By More Anonymous than the Others

They’ve been dragging this out for years now, and though the buildings are surrounded in scaffolding and white sheeting we still need permissions to progress the works.
These are important cultural venues and though the Tate Gallery is not part of their brief that too has been unavailable to the public for too long.
But isn’t this just the norm now for many projects in Liverpool eg the Birkenhead ferry terminal works are overdue, the Baltic Rail station works have now been delayed, Paddington Village stalled, Littlewoods stalled, Chinatown impasse, need I go on.

By Anonymous

If I’m reading this correctly, it’s a bit awkward that the removal of 80s internal additions wasn’t included in the original listed buildings consent. How did Adjaye miss this?

By Anonymous

Did they not think of all this before closing down for an extended period at the same time as the Tate, leaving the Albert Dock without its two major non-moptop visitor attractions at the same time?
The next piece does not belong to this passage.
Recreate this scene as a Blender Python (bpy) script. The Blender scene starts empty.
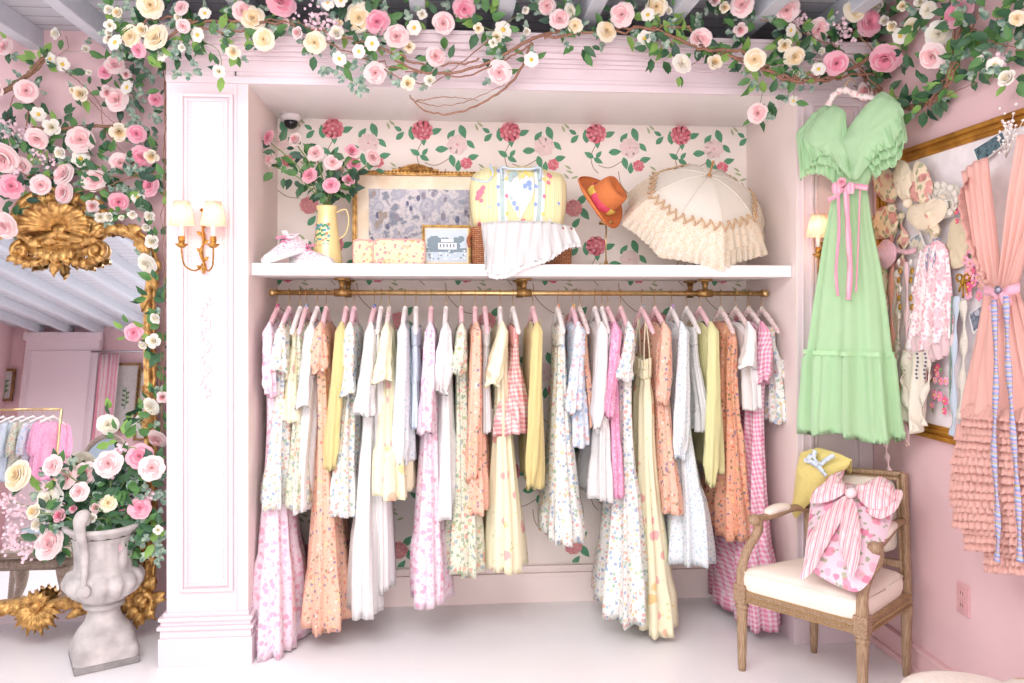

It’s always suspicious when consent is given for major alterations to a historic building as part of a comprehensive application where changes and potential harm can be considered in context, and then stuff like this appears later. Particularly in the context of NML’s already consented and extraordinarily insensitive changes to the Grade 1-listed MLK Building and the performative stuff in the old dock, because just putting a ship in it isn’t the correct sort of clever and won’t win them any awards.